New Challenges for (Contextual) Multi-Armed Bandit: Fairness Objectives, Indirect Feedback, and Beyond
Abstract: While multi-armed bandit is a decades-old and heavily studied problem, many new challenges have emerged in modern bandit applications. In this talk, I will explore several such challenges and present solutions from recent work. In particular, I will start with a multi-agent variant of the classic multi-armed bandit setup and discuss how to efficiently learn the best policy when the objective is to ensure fairness among agents. Then, I will shift focus to some contextual bandit variants that are motivated by real-life applications such as training language models where the feedback to the learner is indirect(that is, not simply the reward of the selected action), and discuss some solutions leveraging recent advances for handling general function approximation.
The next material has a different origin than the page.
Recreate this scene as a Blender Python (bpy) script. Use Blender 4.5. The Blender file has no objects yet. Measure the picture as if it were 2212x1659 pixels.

Biography: Mengxiao Zhang is an assistant professor at the Business Analytics Department at U of Iowa. He obtained the PhD degree in Computer Science at University of Southern California advised by Prof. Haipeng Luo. His research is about designing robust and adaptive machine learning algorithms with strong theoretical guarantees, with a focus on general sequential learning problems, including online learning, bandit problems, game theory and various operational research and revenue management applications. He has published papers in top-tier machine learning conferences and learning theory conferences, including oral presentations. He has interned with Microsoft Research and Amazon, and received a B.S. in the School of EECS from Peking University.